Konuşurken karşımdaki abimizin değer verdiklerine ben de değer vermeye çalıştım. Zaten evveliyatta aynı kaynaktan beslenmiş insanlar olarak kaba ya da yanlış bir söz söyleme hakkımız yoktu. İnancı bir, kültürü aynı sadece siyasi noktada kanaatleri farklı olan Müslümanların tartışması ancak fikir alışverişi olabilir ya da olmalıdır.
İnsanoğlu öyle bir varlık ki ağzından çıkan kelimeler değil de gönlündeki niyetler, manayı belirliyor. Tartışmanın kaçınılmaz olduğunu Cenab-ı Allah'ın farklı yaratmasından anlamamız gerekiyor. Yani herhangi bir dini ya da dünyevi konuda farklı düşünmek gayet normaldir. İnsanları, kendi istediğimiz gibi düşündürmenin bazı usulleri vardır elbette. Hem insan eksik bilgiyle kusurlu kararlar verebilir. Bununla beraber, birlikte olduğu topluluklardan dışlanma endişesiyle de kabul etmediği fikirleri savunur bir pozisyonda olabilir.
Tartışırken nefsime uymamaya, doğru olanın farklı boyutlarını da göstermeye çalışmamıza rağmen sonuçta “tartışma kazanılmaz” kuralı kendisinin bir kez daha doğru olduğunu ispat etti. Sonuç itibariyle bu tartışmadan ne öğrendiğimi merak ederseniz şunu söyleyebilirim: Tartıştığım abimize karşı gönlümde bir kin ve nefret oluşmadı. Ona karşı düşmanlık da besleyemem fikirlerinin farklılığından dolayı. Gerçekte ortada mazi ile hal arasındaki siyasi yaklaşım farklılıkları söz konusu. Hem “şeytan insanın apaçık düşmanı” iken ona böyle bir koz verir miyim? Tartışma yaparken içimden “şeytan diyor ki şunu söyle, bunu söyle…” gibi cümlelerin hepsini yok ettim. Tabii bana göre durum böyle belki de kendisi çok daha farklı düşünüyor olabilir.
Son zamanlarda tartışmalar da dini kavramlar üzerinden gider oldu. Dini meselelerin hükmü konuşulurken lise veya üniversite yıllarından kalma bilgilerle ahkam kesmenin doğru olmadığını idrak edenlerdenim. Hatta “her şeyi Kur'an ve Sünnete arz edelim ve ondan sonra hüküm verelim” gibi çok genel bir kaide, nefsinin rüzgarına kapılmışların tartışmasını bile kesemiyor. Zira akılların farklı çalışması, fıtrat/yaratılış, yetişme tarzı ve birlikte bulunduğun topluluğunun oluşturduğu dini kültür dayanak noktamız oluyor. Bu da gayet normaldir bana göre.

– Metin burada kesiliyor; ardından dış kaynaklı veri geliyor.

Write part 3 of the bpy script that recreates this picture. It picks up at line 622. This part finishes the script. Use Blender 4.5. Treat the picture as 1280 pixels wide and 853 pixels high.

Öyleyse ne yapalım? Müslümanlar olarak birbirimizle tartışmayalım mı? Bu mümkün mü? Tabii ki hayır. İlmî meselelerde ve siyasî konularda yapılan tartışmalar tarihimizde silinmez izler bırakmıştır. İlmî tartışmalarda tezini savunur; antitezin de kusurlarını kaynaklara dayanarak sunabilirsin. Alime, ilme, kitaba, delile kıymet veren namuslu bilim adamlarıyla bir noktada cem olabilirsin. Lakin siyasi konularda konjonktüre göre, siyasi duruma göre de karar vermek gerekebilir. Zira değişkenler çoktur bu zeminde.
Siyasi konularda tartışırken kendi fikrini yüksek sesle haykıranlar, karşı tarafa da aynı talimatı vermiş gibi olurlar. Muhatabınız da aynı şekilde “kendi fikrini” savunduğunda kimin, ne dediği anlaşılmaz. Dolayısıyla yapılması gereken şey biri konuşurken diğerinin dikkatle dinlemesidir.
Biz Müslümanlar, ihtilaf fıkhını çok iyi bilmeliyiz. Hiçbir şey bilmiyorsak İmam-ı Azam'ın oğlu Hammad’ı tartışmalardan men edişini aklımızdan çıkarmamalıyız.
Sizde tartışmışsınız derseniz bana: İmam-ı Azam şöyle der: “Biz, sanki başımızın üstünde bir kuş var da onu ürkütmeyelim duygusu ile tartışıyoruz” diyerek bize mükemmel bir üslup takdim etmiştir.
Tartışmanın ne gibi günahlara kapı açacağını şöyle bir hatırlayacak olursak aklımıza şunlar gelir: Tartışmalar hasede yol açabilir, Hakkı küçük görmeye, kin tutmaya, onun zararına sevinmeye, hatta boş yere kendinle övünmeye ya da başkalarının kusurlarına odaklanmaya sebep olabilir. Gıybete, nifaka, riyaya sokabilir. İnatla, hakkı kabul etmemeye sebep olabilir… Sonuç? “Biz sadece tartışıyorduk” mazeretine takılıp koskoca milletin evlatları mevzi kaybederse ne acı olur, tüm insanlığın hali ortadayken.